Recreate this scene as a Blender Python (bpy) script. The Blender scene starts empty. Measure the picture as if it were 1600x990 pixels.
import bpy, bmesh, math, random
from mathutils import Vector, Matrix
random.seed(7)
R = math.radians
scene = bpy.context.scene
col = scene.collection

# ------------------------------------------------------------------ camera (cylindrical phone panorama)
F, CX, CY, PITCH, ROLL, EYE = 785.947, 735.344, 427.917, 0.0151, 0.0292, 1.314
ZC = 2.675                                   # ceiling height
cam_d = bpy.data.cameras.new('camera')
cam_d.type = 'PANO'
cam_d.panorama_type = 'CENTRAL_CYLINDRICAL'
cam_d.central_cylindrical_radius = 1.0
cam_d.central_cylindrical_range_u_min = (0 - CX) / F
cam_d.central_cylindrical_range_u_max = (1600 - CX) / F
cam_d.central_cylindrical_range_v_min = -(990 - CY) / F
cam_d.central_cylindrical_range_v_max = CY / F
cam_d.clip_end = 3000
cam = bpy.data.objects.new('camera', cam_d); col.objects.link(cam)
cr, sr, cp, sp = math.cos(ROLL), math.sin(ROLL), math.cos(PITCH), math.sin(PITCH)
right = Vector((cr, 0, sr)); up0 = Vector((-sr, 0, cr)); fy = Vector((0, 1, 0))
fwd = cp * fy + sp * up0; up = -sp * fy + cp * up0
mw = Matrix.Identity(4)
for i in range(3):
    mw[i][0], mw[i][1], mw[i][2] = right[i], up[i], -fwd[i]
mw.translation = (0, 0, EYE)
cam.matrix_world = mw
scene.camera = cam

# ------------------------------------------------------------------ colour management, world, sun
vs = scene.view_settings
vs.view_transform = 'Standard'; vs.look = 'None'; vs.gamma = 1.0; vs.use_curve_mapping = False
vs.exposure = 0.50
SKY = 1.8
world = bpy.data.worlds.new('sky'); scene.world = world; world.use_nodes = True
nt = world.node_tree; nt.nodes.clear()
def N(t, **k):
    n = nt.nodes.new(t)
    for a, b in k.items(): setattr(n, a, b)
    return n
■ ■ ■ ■
Extract exactly the leading lines of the data, stopping at and including the line with "col = scene.collection".

Recreate this scene as a Blender Python (bpy) script. The Blender scene starts empty. Measure the picture as if it were 1600x990 pixels.
import bpy, bmesh, math, random
from mathutils import Vector, Matrix
random.seed(7)
R = math.radians
scene = bpy.context.scene
col = scene.collection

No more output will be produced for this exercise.